Auf dem Hof spielt die Roma-Musikgruppe "Der heiße Kuss" Volkslieder. Zwei, dann drei Männer stehen auf, fassen sich an die Hände und tanzen im Kreis. Nach und nach vergrößert sich der Kreis: Männer und Frauen, Jungen und Mädchen, Alte und Junge - sie halten sich an den Händen und tanzen. Freude und Ausgelassenheit - auch als zum Abendessen mit Spezialitäten aus der Küche der Roma eingeladen wird.
Platz war an diesem Tag aber auch für die dunklen Seiten: Tahiri Ekrem, ein Roma, der in Kroatien als Journalist gearbeitet hat und seit einiger Zeit in Magdeburg lebt, erzählt von der Geschichte seines Volkes: Roma, Sinti und Kale - in Deutschland oft abwertend als Zigeuner bezeichnet - gehörten einst gemeinsam zum Volk der Rom (zu deutsch: Mensch) in Nordindien. Während die Sinti seit über 500 Jahren in Mitteleuropa leben, blieben die Roma auf dem Balkan, wo sie häufig Vertreibung und Verfolgung ausgesetzt waren. Vor allem in der Folge des Ersten Weltkrieges kamen Zehntausende nach Deutschland. Den Höhepunkt der Verfolgung erlebten die Roma während des Nationalsozialismus. Etwa eine halbe Million Menschen fiel der Vernichtungspolitik zum Opfer.
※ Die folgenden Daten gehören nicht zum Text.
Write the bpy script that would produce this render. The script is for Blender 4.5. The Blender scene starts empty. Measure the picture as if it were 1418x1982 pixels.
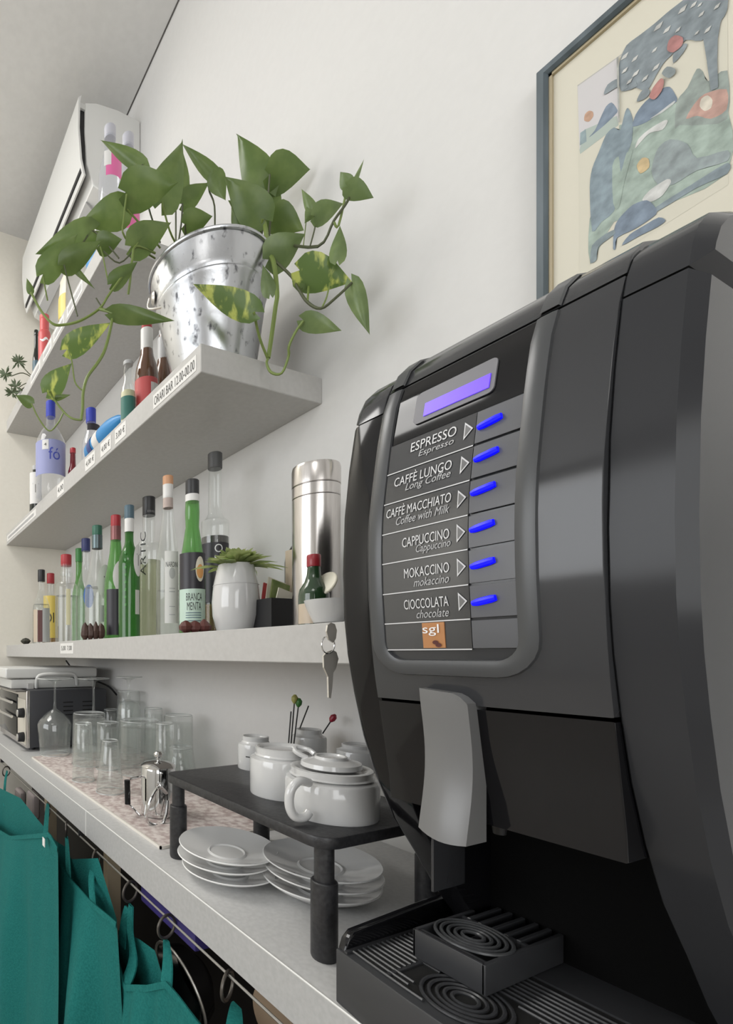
import bpy, bmesh, math, random
import numpy as np
from mathutils import Vector, Matrix
random.seed(7)
C = bpy.context.scene.collection
SC = bpy.context.scene
PI = math.pi
# ------------------------------------------------------------------ camera
F, YAW, CX, CY = 957.6, .3987, 180.8, 1265.6      # focal length and principal point in 1418x1982 pixels
CZ = 1.222                                         # eye height above the floor
cam = bpy.data.cameras.new('camera'); co = bpy.data.objects.new('camera', cam); C.objects.link(co)
co.location = (0, 0, CZ); co.rotation_euler = (PI/2, 0, -YAW)
cam.sensor_fit = 'HORIZONTAL'; cam.sensor_width = 36; cam.lens = F*36/1418
cam.shift_x = (709-CX)/1418; cam.shift_y = (CY-991)/1418; cam.clip_start = .01
SC.camera = co
# ------------------------------------------------------------------ light and exposure
w = bpy.data.worlds.new('World'); SC.world = w; w.use_nodes = True
bgn = w.node_tree.nodes['Background']; bgn.inputs[0].default_value = (.78, .88, 1, 1); bgn.inputs[1].default_value = 1.0
def area(name, loc, rot, sx, sy, power, col):
    l = bpy.data.lights.new(name, 'AREA'); l.shape = 'RECTANGLE'; l.size = sx; l.size_y = sy; l.energy = power; l.color = col
    o = bpy.data.objects.new(name, l); C.objects.link(o); o.location = loc; o.rotation_euler = rot; return o
area('window_daylight', (-1.2, -2.52, 1.75), (PI/2, 0, 0), 2.2, 1.5, 34, (1, .99, .97))
area('window_daylight', (-3.12, .85, 1.95), (PI/2, 0, -PI/2), 2.5, 1.5, 48, (.985, .99, 1))
SC.view_settings.view_transform = 'Standard'; SC.view_settings.look = 'None'
SC.view_settings.gamma = 1; SC.view_settings.use_curve_mapping = False; SC.view_settings.exposure = -0.05
SC.cycles.use_denoising = True
SC.cycles.max_bounces = 14; SC.cycles.transparent_max_bounces = 40
SC.cycles.caustics_reflective = False; SC.cycles.caustics_refractive = False; SC.cycles.sample_clamp_indirect = 4

# ------------------------------------------------------------------ measuring helpers (points seen along a sight line, on a real plane)
RV = np.array([math.cos(YAW), -math.sin(YAW), 0]); UV = np.array([0, 0, 1.]); FV = np.array([math.sin(YAW), math.cos(YAW), 0])
C0 = np.array([0, 0, CZ])
def W(px, py, x=None, y=None, z=None, d=None):
    R = RV*(px-CX)/F - UV*(py-CY)/F + FV
    if x is not None: t = x/R[0]
    elif y is not None: t = y/R[1]
    elif z is not None: t = (z-CZ)/R[2]
    else: t = d
    return C0 + R*t
def dep(p): return float((np.array(p)-C0) @ FV)
def spot(px, x):                                   # ground position on the vertical plane at distance x
    p = W(px, CY, x=x); return p[0], p[1], dep(p)
def zat(py, d): return CZ + (CY-py)/F*d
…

Diejenigen, die den Holocaust überlebten und in Deutschland blieben, seien heute weitgehend integriert, berichtete Tahiri Ekrem. Nach 1945 kamen Roma noch einmal in drei Wellen nach (West-)Deutschland: eine erste Gruppe ab Anfang der 60er Jahre als Gastarbeiter. Damals behielten viele für sich, dass sie Roma waren, um der Ausgrenzung zu entgehen. Ihre Kinder sind heute meist vollständig integriert, arbeiten als Facharbeiter, Sozialarbeiter, Journalist oder Erzieher. Anfang der 70er Jahre kamen heimatlose Roma, die in anderen westeuropäischen Ländern wachsenden Schikanen und im kommunistischen Ostblock zunehmenden Restriktionen unterworfen waren. Sie hoffen auf Aufenthaltsgenehmigung, was aber nur in einigen Großstädten gelang. Eine letzte Welle folgte ab Anfang der 80er Jahre mit dem beginnenden Zerfall des Ostblocks und vor allem während des Krieges in Jugoslawien.
An die Verfolgung während der NS-Zeit erinnerte auch Caritas-Vertreter Skalitz: Dieses Fest im IKZ solle ein kleiner Beitrag zur Wiedergutmachung sein. "Wir bitten um Vergebung!"